I have rebuilt a rather bonkers DVD collection, and I have been watching all sorts of great stuff and trash across the last few years. I still love music. But movies are moving out into the lead now, but I say that and I think I feel like they were always in the lead. Just as when I put posters about the hostel room and welcomed anyone on the floor in for weekend movie screenings, now I’m doing some grown-up version of the same.
The big TV is huge. It is 65 inches. And the room that it lives in isn’t all that big – so it makes the big TV look even bigger. We couldn’t actually go bigger in this room, short of painting the wall white and having a projector. (Tempting!)
Winter this year will be filled with films. We already do our regular Fright Knightz meetings – me and my Dirty Spoons bandmate, Sam. And my son Oscar. We choose a horror film each and watch all three back-to-back with snacks. But, on top of that, I have all sorts of ideas for all sorts of theme-nights, and special gatherings with different groups of people. A way to catch up with friends, plan a meal and a movie – be the host. That’s my hope.
Silly stuff, that’s fun – I want to watch The Godfather again and serve an Italian meal in the middle of it.
Lantana, The Straight Story, The Evil Dead Trilogy, Scanners, The Fly, Black Swan, 44 Inch Chest, Trash Humpers, Rabbit-Proof Fence, About Schmidt, Training Day, The Anniversary Party, Bringing Out The Dead, The Insider, The Ice Storm, Crumb, When We Were Kings, Rush, Blue Velvet, and Robocop.
These are some of the films I’ve been holding on to – saving up, waiting to watch again. I have a couple of hundred more on DVD. And obviously thousands more in a video store down the road (the last one standing) and on the various streaming services too.
It’s going to be a wonderful winter. I can’t think of anything better.
My favourite food films are The Big Night, and Eat, Drink, Man, Woman. But others will come to mind.
Oscar has a list of classic 1980s films he’s waiting to experience – he came up with it himself. And it includes E.T., Evil Dead 2, Terminator, The Thing, and a few others. I’m looking forward to seeing his reaction to many of those films. And to seeing how I feel about them myself, so many of them being formative movie-going experiences for the younger version of me.
The big TV sat waiting for us. It was delivered and we left it in a box in the hallway, to walk around, for a few weeks. We had to move the old one before we could go all in with the new one. I like to think we were also all mentally preparing in our way. It’s a big thing. I mean literally of course.
What movie would you recommend I line up this year for the big TV? Either obscure or obvious, band new or one I’ve probably seen a dozen times. No wrong answers. What would be your first watch on your big TV?

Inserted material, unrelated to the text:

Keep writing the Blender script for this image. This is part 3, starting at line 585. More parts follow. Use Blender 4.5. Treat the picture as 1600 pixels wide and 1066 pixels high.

I can always go another round of The Shining – and The Big Lebowski. I love stupid stuff like Hell Comes To Frogtown, any of the Halloweens, Elm Streets or Friday The 13ths, and I’ve been thinking a lot lately about The Departed. But, in the end, my first movie for The Big TV was Hellbound: Hellraiser II – as brilliantly bonkers as I remembered it from back in the very early 1990s when I would have first seen it.
I’ve had the Lantana dvd on the shelf for years awaiting a rewatching. It will happen one day. Took a dvd player out west with me when I saw the kids on the weekend. The place I stay has no internet and a temperamental dvd player. Took out Satanic Panic and Abraham Lincoln Vampire Hunter to watch with my daughter, The French Dispatch to watch with my son and Man With Movie Camera for myself. They all served their purpose. Love checking out thrift stores for discarded dvds
Big Night is a near perfect movie for me.